- The Washington Times - Sunday, April 15, 2007

ASSOCIATED PRESS

Embattled World Bank President Paul Wolfowitz said yesterday he will continue to lead bank efforts to reduce global poverty, resisting calls to step down over his involvement in securing a huge pay increase for his girlfriend.

“The bank has important work to do and I will continue to do it,” he said at a press conference winding up a meeting of the steering committee for the bank and the International Monetary Fund.

The committee said in its closing communique that the Wolfowitz issue was “of great concern to us all” and called on the bank board looking into the matter to complete its work.

“We have to ensure that the bank can effectively carry out its mandate and maintain its credibility and reputation as well as the motivation of its staff,” the committee said.

In answering questions from reporters about whether he should resign, Mr. Wolfowitz referred several times to the committee’s communique and said he did not want any comments he made to get in the way of the board’s work.

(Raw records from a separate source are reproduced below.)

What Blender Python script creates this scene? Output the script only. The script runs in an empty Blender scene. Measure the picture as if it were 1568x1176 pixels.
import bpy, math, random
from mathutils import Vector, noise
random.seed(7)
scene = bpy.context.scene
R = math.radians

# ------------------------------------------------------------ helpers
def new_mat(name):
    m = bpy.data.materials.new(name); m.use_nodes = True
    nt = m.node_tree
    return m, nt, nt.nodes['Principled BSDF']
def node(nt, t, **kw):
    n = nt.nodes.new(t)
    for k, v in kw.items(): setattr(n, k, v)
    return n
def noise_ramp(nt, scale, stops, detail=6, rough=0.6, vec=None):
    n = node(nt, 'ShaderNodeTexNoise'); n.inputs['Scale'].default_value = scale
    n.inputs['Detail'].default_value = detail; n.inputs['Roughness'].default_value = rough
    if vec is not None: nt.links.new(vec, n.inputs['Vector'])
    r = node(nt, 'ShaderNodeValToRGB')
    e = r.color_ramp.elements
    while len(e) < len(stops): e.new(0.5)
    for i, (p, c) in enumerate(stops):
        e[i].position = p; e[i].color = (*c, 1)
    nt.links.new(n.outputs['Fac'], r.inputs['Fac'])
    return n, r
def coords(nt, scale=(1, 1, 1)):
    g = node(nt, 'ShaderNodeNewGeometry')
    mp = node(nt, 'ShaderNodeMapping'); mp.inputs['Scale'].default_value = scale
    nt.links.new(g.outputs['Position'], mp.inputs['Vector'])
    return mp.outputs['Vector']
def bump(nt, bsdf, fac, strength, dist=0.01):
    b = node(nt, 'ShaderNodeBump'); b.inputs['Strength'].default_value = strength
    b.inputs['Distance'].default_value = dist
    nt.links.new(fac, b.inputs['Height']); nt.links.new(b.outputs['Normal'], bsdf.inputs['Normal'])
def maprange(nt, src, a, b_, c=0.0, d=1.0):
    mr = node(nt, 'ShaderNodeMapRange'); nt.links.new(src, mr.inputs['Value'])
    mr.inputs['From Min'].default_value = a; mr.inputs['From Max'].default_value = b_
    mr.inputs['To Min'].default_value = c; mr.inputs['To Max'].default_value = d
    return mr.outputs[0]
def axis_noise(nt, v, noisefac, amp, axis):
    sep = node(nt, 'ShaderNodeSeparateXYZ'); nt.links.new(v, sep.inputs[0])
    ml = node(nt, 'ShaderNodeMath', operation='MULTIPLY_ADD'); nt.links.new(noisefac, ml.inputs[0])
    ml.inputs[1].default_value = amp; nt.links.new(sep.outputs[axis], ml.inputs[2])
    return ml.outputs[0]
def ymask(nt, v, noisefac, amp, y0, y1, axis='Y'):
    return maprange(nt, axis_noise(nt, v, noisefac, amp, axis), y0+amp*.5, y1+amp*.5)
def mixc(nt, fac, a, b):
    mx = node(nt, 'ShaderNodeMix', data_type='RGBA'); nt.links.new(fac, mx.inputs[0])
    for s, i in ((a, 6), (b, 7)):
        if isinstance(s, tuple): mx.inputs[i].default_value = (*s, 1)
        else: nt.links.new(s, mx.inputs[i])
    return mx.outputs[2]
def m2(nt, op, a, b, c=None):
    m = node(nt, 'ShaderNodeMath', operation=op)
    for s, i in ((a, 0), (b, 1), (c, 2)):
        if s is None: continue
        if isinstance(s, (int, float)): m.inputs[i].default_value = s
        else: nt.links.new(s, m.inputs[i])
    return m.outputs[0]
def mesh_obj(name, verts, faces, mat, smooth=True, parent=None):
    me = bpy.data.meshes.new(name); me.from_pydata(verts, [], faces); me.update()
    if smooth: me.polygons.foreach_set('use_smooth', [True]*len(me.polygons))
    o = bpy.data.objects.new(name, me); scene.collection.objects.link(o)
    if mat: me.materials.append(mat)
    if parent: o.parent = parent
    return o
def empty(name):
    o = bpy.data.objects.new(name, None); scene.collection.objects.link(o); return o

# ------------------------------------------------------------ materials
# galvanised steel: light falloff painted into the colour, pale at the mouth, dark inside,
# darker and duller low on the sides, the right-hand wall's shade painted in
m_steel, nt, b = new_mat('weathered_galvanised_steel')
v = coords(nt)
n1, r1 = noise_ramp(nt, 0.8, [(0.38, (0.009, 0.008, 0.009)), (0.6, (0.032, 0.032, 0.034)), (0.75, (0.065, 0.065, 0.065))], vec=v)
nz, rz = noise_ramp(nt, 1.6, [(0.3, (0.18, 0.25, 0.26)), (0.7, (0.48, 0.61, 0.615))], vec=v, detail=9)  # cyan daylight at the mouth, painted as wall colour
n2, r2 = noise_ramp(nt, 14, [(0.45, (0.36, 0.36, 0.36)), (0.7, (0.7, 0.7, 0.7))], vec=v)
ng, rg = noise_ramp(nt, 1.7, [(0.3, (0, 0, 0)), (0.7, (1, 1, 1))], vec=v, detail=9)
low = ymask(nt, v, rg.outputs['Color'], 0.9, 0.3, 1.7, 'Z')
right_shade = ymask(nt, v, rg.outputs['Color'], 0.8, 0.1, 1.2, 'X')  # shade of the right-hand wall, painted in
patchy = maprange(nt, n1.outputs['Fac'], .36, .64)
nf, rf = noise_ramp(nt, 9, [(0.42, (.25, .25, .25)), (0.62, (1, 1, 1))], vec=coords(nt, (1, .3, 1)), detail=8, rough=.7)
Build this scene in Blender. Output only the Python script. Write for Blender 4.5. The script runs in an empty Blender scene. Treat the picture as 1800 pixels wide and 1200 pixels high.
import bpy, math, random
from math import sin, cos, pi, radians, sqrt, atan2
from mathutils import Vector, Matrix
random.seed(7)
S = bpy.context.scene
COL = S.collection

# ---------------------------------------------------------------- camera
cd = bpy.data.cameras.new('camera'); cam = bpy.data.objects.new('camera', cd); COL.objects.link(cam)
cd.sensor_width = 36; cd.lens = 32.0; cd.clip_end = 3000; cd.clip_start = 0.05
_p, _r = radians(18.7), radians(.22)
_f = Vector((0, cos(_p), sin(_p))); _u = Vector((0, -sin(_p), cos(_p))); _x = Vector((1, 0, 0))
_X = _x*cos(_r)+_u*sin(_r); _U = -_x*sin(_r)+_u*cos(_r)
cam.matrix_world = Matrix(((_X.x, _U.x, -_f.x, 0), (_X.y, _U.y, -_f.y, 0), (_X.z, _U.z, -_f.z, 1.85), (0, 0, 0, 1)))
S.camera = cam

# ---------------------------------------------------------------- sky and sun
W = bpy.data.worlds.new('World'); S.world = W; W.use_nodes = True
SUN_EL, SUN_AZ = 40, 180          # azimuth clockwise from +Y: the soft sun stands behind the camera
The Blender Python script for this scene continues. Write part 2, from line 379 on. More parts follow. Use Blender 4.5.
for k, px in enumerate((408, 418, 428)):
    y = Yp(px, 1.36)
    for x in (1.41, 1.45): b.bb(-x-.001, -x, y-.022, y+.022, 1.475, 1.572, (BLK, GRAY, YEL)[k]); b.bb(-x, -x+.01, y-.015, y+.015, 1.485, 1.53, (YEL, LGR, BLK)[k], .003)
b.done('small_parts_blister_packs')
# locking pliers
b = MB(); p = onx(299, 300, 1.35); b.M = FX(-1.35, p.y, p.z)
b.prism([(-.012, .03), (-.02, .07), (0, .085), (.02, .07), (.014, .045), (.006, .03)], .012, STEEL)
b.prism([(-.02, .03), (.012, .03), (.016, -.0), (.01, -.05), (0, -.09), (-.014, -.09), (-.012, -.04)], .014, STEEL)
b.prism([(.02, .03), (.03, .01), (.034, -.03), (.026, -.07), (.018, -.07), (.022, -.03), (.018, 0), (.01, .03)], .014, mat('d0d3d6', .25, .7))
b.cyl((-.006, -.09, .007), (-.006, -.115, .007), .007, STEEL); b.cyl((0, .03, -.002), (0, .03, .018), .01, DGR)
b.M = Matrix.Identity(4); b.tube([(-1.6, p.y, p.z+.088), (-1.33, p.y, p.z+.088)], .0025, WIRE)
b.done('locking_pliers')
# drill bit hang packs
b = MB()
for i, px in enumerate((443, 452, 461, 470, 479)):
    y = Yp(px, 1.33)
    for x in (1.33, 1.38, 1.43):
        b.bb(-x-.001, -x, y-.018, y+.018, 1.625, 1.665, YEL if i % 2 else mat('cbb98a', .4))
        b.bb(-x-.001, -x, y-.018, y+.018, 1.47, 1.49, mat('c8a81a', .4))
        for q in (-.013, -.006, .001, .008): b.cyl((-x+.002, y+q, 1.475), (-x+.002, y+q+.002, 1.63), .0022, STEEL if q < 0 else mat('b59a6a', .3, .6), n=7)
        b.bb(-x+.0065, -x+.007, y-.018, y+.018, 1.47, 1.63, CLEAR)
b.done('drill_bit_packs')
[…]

“I believe in the mission of this organization, I intend to carry it out, I have had many expressions of support,” he said.

Several times he was asked how he could continue as head of the 185-nation lending organization leading the fight against corruption after acknowledging a direct role in the pay increase. He referred to the communique.

Earlier, Mr. Wolfowitz said misleading information has been circulating over his involvement in the pay increase.

In an e-mail Saturday night to bank staff, some of whom have called for his resignation, Mr. Wolfowitz said he had remained largely silent as the bank’s board of directors considered his future.

“I feel, however, that this has left a vacuum, which has largely been filled by misleading information” and conceded the 109 pages of documents about the issue released by the board are “a lot to wade through for significant facts so I would like to call your attention to a number of them.”

He attached excerpts that referred to his offer, when he became president of the bank two years ago, to refrain from dealings with his companion, Shaha Riza, who worked in the bank’s Middle East department.

Mr. Wolfowitz included a link to the package of documents, as did a posting on the bank’s Web site Saturday. He has been under fire since it emerged that he secured a $193,590-a-year job for Miss Riza at the State Department soon after he joined the World Bank in 2005.

A deputy defense secretary and one of the architects of President Bush’s Iraq war strategy, Mr. Wolfowitz has been working behind the scenes at the spring meetings of finance ministers and central bankers to drum up support to stay in his post and presented reports to the bank’s policy-setting Development Committee yesterday.

The White House has said Mr. Bush has confidence in Mr. Wolfowitz.

Treasury Secretary Henry M. Paulson Jr. said the United States welcomed and supported an updated version of the bank’s anti-corruption strategy developed under Mr. Wolfowitz’s leadership. Since taking over, Mr. Wolfowitz has made anti-corruption efforts a priority, prompting concern from some of the board’s European members that he was overemphasizing the issue.

Mr. Paulson called Mr. Wolfowitz “a very dedicated public servant” and said the review process by the board should be allowed to proceed.

As Mr. Wolfowitz entered the meeting room, he received a pat on the back from Rodrigo de Rato, the head of the International Monetary Fund, the World Bank’s sister institution. Mr. Wolfowitz put down his briefing papers and, smiling, greeted members of the committee, headed by Mexico’s Agustin Carstens.

The United States, Britain and France, whose governments have a major role in bank operations, said it was important to await the outcome of the board investigation into Mr. Wolfowitz’s actions.

Some African officials attending the meetings expressed support for Mr. Wolfowitz, saying he has made the continent a greater priority at the bank.

“We have seen visionary leadership, steadfast progress under Mr. Wolfowitz,” said Liberia’s finance minister, Antoinette Sayeh. “We can only say that we look forward to that continuing.”